Question

Discuss the position of the points (1,2) and (6,0) with respect to the circle $x^{2}+y^{2}-4x+2y-11=10$.

Answer 1

Hint: In this question it is given that we have to find the position of the points (1,2) and (6,0) with respect to the circle $x^{2}+y^{2}-4x+2y-11=10$. So to find the solution we have to determine these given two points lies in which portion of the circle.
Let (a,b) be any point,
If, $a^{2}+b^{2}-4a+2b-11<10$, then (a,b) lies inside the circle.
If, $a^{2}+b^{2}-4a+2b-11=10$, then (a,b) lies on the circle.
If, $a^{2}+b^{2}-4a+2b-11>10$, then (a,b) lies outside the circle.

Complete step-by-step answer:
First of all we check for the point (1,2), so by putting the point in the left hand side of the equation, we get,
$x^{2}+y^{2}-4x+2y-11$
=$1^{2}+2^{2}-4\times 1+2\times 2-11$
=1+4-4+4-11 = -6, which is less than 10.
i.e, $1^{2}+2^{2}-4\times 1+2\times 2-11$<10.
So we can say that (1,2) lies inside the circle.

Now for the point (6,0)
$x^{2}+y^{2}-4x+2y-11$
=$6^{2}+0^{2}-4\times 6+2\times 0-11$
=36-24-11 = 1 which is also less than 10.
So this point also lies inside the circle.
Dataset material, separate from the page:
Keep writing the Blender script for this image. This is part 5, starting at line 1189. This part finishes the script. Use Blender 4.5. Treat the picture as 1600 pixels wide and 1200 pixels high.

Note: While solving this type of question you need to keep in mind, in order to find the solution you have to put the points on the left hand side of the given equation. If the left hand side(LHS) value is greater than the right hand side(RHS) then we can say that the points lie outside the circle and if equal to the RHS value then the points lie on the circle and if less than RHS then the point must be inside the circle.